WHAT YOU NEED TO DO: Could you print every line from the first one of the records below through the line containing "COL = sc.collection", with both included and nothing else?

GIVEN ENTRIES:
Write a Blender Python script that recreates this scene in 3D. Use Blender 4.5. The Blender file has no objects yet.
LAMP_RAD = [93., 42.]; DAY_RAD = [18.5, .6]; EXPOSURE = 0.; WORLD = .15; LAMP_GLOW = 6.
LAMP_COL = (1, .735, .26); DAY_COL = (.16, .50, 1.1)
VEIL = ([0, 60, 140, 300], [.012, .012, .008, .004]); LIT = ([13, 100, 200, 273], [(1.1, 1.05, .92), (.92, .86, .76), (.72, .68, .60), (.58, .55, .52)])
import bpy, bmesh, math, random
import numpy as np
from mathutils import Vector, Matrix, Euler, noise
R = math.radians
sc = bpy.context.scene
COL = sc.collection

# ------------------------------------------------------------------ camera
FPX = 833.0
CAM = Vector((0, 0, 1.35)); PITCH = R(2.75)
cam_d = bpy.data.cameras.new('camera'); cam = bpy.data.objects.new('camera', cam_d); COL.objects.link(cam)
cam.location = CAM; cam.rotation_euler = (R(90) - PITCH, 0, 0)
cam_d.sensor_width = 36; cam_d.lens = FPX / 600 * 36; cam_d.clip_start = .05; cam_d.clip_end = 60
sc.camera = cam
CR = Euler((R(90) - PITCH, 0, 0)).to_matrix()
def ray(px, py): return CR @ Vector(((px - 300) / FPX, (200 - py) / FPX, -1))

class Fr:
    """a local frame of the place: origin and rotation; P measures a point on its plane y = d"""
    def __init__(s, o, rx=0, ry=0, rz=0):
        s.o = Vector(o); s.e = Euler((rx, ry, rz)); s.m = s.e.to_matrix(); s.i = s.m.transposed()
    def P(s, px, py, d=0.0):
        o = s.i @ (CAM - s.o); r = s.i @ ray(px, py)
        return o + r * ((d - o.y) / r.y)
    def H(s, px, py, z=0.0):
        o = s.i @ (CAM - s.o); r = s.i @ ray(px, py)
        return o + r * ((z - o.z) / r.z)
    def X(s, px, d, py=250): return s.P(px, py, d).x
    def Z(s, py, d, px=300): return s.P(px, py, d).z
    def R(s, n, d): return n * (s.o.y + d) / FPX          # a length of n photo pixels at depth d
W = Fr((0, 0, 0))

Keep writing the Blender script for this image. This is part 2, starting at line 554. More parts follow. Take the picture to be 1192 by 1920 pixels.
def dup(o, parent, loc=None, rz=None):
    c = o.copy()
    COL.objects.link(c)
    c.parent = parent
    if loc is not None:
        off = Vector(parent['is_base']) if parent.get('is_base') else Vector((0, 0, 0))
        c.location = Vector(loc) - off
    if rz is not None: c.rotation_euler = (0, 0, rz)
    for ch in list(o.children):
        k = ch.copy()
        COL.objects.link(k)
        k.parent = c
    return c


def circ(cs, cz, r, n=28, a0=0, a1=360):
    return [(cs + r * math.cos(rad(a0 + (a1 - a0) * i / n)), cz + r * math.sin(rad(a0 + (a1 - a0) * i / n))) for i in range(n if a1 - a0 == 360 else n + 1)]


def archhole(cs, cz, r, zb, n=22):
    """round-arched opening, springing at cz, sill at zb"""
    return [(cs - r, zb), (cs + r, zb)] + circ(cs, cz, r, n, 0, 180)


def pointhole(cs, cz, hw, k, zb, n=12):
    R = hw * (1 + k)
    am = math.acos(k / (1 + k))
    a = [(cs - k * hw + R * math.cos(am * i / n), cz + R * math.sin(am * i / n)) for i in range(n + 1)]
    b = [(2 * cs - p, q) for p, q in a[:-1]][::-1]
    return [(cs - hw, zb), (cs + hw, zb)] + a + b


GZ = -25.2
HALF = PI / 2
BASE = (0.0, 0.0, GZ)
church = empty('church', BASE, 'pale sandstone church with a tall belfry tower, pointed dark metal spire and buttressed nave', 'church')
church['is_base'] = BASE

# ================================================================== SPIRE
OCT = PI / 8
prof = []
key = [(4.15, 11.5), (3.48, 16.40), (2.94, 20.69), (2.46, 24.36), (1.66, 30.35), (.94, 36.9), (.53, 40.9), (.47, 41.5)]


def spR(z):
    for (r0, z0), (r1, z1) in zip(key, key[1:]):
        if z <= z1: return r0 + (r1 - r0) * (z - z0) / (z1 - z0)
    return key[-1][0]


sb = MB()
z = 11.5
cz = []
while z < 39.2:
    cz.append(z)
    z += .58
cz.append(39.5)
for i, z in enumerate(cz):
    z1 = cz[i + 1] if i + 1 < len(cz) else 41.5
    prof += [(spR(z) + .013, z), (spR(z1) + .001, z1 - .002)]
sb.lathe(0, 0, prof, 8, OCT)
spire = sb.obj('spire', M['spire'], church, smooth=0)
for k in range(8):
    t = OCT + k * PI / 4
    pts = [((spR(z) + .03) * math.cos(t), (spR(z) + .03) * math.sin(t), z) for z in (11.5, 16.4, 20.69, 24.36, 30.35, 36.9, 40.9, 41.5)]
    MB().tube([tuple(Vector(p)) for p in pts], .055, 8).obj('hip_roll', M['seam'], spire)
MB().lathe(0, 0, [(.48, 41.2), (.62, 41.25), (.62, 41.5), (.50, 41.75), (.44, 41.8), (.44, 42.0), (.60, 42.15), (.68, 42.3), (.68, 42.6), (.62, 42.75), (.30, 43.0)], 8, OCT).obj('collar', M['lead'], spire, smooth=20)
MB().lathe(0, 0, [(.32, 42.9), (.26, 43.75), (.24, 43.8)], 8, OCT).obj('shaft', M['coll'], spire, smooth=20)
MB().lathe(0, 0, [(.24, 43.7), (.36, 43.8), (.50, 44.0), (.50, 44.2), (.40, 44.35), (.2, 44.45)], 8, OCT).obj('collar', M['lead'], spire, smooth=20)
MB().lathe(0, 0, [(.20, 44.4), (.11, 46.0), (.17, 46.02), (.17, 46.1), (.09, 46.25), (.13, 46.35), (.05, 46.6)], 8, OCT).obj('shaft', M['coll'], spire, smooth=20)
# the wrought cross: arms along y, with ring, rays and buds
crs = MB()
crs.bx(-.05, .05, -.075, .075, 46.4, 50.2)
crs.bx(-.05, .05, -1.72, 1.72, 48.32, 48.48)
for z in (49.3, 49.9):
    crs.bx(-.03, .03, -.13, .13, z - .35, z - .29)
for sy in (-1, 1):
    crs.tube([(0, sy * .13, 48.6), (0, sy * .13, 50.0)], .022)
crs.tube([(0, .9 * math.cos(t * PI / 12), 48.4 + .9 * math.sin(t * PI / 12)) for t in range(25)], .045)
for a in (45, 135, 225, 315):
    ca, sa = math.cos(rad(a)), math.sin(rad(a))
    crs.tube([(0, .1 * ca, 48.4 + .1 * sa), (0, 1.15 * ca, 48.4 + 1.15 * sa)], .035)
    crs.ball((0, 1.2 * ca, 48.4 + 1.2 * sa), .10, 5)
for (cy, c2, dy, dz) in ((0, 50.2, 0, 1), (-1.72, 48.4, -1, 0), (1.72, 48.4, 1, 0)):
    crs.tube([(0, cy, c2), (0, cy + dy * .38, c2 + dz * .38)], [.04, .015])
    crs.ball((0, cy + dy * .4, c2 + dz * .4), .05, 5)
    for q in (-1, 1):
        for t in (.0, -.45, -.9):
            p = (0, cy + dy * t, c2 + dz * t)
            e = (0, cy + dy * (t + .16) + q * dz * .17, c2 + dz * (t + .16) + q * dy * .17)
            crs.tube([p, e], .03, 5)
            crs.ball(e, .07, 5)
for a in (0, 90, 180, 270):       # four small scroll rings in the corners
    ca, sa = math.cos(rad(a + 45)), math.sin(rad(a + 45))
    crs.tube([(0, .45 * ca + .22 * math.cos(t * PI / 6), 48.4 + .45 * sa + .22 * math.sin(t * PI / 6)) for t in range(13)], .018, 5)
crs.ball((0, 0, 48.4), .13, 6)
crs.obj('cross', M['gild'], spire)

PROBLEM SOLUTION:
Write a Blender Python script that recreates this scene in 3D. Use Blender 4.5. The Blender file has no objects yet.
LAMP_RAD = [93., 42.]; DAY_RAD = [18.5, .6]; EXPOSURE = 0.; WORLD = .15; LAMP_GLOW = 6.
LAMP_COL = (1, .735, .26); DAY_COL = (.16, .50, 1.1)
VEIL = ([0, 60, 140, 300], [.012, .012, .008, .004]); LIT = ([13, 100, 200, 273], [(1.1, 1.05, .92), (.92, .86, .76), (.72, .68, .60), (.58, .55, .52)])
import bpy, bmesh, math, random
import numpy as np
from mathutils import Vector, Matrix, Euler, noise
R = math.radians
sc = bpy.context.scene
COL = sc.collection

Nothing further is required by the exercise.